After the Crash

Architecture in Post-Bubble Japan
Princeton Architectural Press
By Thomas Daniell

6 x 8-1/2 in; 192 pp ; 100 b/w
Paperback
Published in August, 2008
ISBN 9781568987767
ISBN10 1568987765

$24.95  


After the Crash -- In the late 1980s, Japan was awash in seemingly unlimited wealth and rising toward what would be the peak of its modern economic success, power, and influence. In 1991 the same lethal combination of risky loans, inflated stocks, and real estate speculation that created this "bubble economy" caused it to burst, plunging the country into its worst recession since World War II. New Zealand-born architect Thomas Daniell arrived in Japan at the dawn of this turbulent decade. After the Crash is an anthology of essays that draw on firsthand observations of the built environment and architectural culture that emerged from the economically sober post-bubble period of the 1990s.

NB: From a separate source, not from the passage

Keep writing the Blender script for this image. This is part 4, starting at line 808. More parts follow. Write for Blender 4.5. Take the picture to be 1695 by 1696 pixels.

Daniell uses projects and installations by architects such as Atelier Bow Wow, Toyo Ito, and the metabolists to illustrate the new relationships forged, most of necessity, between architecture and society in Japan.


Tom Daniell is a practicing architect, critic, and educator based in Kyoto, Japan. From 1995-2005, he was a core member of the office FOBA, and is coauthor of the 2005 monograph FOBA: Buildings.